Um desses pontos envolve a regulação dos serviços. Ficou definido que os municípios deverão delegar essa tarefa a agências reguladoras estaduais (ou municipais), mas sempre com fiscalização independente. "A partir do contrato, o serviço não pode mais ser auto-regulado", disse Oliveira.

Um ponto importante do projeto é aquele que estabelece a necessidade de contratos entre o poder concedente e a prestadora de serviços, partindo do pressuposto que o STF confirmará a titularidade aos municípios. Eles terão três opções: criar as suas próprias companhias municipais de saneamento, fazer um contrato de "gestão associada" com a empresa estadual (o que dispensará licitação) ou abrir uma licitação para atrair investidores (a própria companhia estadual poderá participar da concorrência, nessa alternativa).

O projeto prevê ainda a possibilidade de indenização, para os contratos de natureza precária ou no caso dos serviços prestados sem contrato, dos municípios às companhias estaduais que montaram redes de saneamento locais. As partes terão um prazo até 2010 para adaptar-se à lei. Nesse período, deverão se adequar ao novo regime de contratação e podem fazer um levantamento dos bens, conferindo a existência de bens ainda não amortizados.

Tudo leva a crer, segundo o secretário Abelardo, que o estabelecimento de regras claras permitirá fomentará os investimentos privados que estão represados e vai melhorar o acesso ao saneamento básico no país. Ele informou que, de janeiro de 2003 até 15 de junho deste ano, o governo investiu R$ 11 bilhões nesse setor. Parece muito, mas fica aquém da meta colocada como necessária pelo próprio governo. Isso equivale a 0,45% do PIB em investimentos em saneamento. No ano passado, os recursos aplicados foram de 0,26% do PIB.

De acordo com Newton Azevedo, vice-presidente da Associação Brasileira da Infra-Estrutura e Indústria de Base (Abdib), o projeto aprovado atende aos anseios dos empresários. "É o primeiro sinal para retomada do investimento privado no setor", afirmou.

Ele defendeu que esse passo só foi possível porque as associações empresariais do setor se uniram. "Queríamos passar o projeto pelo menos pela comissão, mas torço para que ele possa ser aprovado ainda nesse governo", disse.
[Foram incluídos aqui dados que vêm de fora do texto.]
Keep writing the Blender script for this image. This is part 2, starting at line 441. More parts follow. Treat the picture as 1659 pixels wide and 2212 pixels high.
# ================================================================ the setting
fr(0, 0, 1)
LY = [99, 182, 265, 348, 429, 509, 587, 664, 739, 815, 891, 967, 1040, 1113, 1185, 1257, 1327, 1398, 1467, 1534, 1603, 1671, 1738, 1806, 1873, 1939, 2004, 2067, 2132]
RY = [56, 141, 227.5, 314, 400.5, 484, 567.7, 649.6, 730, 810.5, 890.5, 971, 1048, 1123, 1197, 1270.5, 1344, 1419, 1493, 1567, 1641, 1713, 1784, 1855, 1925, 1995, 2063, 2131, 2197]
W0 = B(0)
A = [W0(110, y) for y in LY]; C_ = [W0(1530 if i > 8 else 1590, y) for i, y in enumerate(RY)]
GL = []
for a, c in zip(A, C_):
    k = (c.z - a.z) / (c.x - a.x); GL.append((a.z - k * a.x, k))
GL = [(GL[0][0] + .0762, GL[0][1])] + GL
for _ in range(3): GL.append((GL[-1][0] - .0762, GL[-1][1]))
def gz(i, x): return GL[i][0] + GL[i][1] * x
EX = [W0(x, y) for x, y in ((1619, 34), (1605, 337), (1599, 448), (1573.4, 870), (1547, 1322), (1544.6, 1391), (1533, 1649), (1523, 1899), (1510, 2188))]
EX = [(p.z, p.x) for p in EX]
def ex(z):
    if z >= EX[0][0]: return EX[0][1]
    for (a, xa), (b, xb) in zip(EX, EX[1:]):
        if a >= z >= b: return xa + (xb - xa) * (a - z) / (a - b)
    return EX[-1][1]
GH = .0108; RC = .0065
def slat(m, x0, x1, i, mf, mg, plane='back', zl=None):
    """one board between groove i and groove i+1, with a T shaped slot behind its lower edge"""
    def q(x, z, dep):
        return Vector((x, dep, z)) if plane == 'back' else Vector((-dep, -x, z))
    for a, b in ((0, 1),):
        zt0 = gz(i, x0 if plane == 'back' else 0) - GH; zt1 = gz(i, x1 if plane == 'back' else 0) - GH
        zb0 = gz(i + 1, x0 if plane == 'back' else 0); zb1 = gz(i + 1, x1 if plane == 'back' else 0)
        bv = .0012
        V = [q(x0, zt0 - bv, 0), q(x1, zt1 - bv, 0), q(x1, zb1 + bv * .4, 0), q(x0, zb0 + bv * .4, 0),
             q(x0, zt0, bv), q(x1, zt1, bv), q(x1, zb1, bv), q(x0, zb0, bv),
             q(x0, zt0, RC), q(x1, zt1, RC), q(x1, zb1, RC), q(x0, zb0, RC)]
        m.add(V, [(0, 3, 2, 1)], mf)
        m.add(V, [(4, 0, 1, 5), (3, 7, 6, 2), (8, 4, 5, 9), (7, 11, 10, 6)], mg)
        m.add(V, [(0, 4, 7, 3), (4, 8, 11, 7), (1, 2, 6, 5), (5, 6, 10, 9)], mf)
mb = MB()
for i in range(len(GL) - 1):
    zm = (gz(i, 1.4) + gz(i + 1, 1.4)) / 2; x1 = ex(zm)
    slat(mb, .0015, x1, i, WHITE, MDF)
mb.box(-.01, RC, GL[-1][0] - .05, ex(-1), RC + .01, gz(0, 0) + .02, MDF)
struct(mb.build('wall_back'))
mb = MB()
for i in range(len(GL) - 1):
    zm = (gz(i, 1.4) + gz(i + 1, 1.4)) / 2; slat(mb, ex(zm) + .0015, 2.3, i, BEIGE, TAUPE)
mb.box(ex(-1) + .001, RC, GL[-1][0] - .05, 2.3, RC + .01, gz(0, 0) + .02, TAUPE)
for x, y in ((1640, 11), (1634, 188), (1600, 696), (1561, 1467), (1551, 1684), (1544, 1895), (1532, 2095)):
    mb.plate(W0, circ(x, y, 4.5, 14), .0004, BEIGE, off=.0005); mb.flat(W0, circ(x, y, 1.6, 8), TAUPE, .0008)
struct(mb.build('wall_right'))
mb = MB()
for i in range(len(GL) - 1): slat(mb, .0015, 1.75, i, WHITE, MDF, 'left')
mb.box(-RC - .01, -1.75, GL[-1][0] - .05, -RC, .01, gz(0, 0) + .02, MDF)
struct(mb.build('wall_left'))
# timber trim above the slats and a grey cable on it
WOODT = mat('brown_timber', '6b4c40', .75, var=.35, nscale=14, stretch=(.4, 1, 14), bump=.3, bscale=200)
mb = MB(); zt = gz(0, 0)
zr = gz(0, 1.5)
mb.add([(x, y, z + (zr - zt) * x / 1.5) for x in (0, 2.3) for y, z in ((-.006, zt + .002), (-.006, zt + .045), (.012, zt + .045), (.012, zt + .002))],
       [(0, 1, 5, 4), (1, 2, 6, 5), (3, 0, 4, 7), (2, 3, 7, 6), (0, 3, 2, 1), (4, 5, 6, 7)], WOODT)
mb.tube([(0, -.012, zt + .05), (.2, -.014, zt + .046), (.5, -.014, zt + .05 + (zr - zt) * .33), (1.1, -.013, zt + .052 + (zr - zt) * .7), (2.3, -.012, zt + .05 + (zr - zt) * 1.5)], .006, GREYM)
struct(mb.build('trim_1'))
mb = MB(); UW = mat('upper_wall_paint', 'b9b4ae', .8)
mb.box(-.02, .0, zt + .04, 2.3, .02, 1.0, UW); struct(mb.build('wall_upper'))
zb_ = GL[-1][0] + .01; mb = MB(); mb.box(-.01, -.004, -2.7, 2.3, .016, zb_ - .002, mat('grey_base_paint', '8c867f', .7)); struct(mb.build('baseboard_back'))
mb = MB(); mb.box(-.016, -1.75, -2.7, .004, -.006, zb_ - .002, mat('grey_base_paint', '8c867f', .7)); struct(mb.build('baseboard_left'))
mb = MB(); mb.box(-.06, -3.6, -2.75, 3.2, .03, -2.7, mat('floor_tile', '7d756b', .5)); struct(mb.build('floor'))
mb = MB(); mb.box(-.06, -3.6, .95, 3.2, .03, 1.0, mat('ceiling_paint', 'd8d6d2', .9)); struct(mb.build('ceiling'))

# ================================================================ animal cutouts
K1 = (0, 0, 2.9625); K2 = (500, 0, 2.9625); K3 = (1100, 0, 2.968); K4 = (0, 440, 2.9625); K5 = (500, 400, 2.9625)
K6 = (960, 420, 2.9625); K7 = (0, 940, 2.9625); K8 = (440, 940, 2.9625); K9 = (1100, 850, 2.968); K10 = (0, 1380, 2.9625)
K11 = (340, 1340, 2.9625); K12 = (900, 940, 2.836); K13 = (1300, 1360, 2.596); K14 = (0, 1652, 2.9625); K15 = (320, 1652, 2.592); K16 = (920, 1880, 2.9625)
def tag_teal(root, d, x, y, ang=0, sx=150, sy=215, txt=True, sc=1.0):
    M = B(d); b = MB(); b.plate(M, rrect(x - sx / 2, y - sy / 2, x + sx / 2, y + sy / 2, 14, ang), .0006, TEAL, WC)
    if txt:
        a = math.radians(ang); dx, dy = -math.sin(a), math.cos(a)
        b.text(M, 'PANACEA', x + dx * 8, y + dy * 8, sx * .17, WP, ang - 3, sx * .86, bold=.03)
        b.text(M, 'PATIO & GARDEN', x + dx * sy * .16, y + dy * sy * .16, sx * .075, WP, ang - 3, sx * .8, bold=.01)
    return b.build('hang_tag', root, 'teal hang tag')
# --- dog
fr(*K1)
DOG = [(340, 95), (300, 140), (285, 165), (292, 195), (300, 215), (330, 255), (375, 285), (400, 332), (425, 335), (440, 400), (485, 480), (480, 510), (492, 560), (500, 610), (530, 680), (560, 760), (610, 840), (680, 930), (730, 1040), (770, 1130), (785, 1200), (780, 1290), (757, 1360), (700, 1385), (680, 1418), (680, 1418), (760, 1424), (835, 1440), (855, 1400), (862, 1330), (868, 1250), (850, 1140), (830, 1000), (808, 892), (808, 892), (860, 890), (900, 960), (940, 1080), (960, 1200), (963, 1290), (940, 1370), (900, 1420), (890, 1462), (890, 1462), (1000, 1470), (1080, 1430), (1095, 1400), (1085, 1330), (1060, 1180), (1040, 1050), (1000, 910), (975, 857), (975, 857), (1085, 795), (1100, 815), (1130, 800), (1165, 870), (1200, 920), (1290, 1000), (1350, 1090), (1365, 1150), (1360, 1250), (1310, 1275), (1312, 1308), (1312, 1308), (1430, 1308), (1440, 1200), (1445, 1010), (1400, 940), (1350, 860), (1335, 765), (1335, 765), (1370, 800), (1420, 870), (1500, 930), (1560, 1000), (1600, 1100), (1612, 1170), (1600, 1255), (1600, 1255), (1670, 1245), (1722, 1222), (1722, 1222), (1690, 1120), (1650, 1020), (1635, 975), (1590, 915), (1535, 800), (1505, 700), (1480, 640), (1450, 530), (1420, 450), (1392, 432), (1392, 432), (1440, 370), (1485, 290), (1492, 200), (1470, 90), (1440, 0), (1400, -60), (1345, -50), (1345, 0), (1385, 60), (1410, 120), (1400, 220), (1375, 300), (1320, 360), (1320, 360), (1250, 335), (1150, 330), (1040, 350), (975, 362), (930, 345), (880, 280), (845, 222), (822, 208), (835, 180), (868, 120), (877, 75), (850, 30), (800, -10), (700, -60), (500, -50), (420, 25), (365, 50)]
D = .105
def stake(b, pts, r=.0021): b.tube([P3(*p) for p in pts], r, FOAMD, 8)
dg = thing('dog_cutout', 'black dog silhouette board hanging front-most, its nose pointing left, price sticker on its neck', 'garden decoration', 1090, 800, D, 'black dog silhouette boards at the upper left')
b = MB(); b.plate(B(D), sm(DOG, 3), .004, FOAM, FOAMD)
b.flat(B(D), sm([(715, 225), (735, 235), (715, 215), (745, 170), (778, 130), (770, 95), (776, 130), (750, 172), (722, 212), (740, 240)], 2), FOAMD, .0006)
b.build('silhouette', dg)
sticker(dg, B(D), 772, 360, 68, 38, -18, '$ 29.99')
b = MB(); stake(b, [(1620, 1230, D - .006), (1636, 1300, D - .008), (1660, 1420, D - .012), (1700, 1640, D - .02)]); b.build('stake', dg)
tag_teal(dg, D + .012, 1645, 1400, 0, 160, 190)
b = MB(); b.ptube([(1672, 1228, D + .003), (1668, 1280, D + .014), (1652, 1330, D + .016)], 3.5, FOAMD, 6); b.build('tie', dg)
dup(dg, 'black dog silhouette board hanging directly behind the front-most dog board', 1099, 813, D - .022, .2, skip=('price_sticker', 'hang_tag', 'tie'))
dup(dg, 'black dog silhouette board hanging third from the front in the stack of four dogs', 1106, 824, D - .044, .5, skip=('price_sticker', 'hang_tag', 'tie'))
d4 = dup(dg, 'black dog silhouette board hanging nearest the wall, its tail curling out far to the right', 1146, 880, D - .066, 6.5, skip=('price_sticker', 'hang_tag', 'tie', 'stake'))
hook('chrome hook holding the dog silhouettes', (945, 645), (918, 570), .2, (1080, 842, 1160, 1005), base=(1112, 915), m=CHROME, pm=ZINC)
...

Sobre a questão da titularidade, ele acredita que era um falso dilema, pois ela é do município, mas nas áreas de interesse comum, como as regiões metropolitanas, é possível fazer convênio com os Estados. "Essa é uma questão que não pode ser definida por uma regulação federal, pois cada Estado tem suas particularidades."

O deputado Júlio Lopes explica que um dos pontos mais polêmicos discutido com o governo foi o direito de retomada do serviço pelo município. "O projeto aprovado permite que a administração municipal retome a prestação do serviço, nos casos em que ele está a cargo do Estado ou de outra companhia qualquer, desde que ela tenha condições econômicas para fazê-lo", disse. Outro ponto defendido pelo governo e que entrou no projeto foi o de manter autorizada a coleta de lixos recicláveis por catadores autônomos em locais em que há coleta seletiva oficial.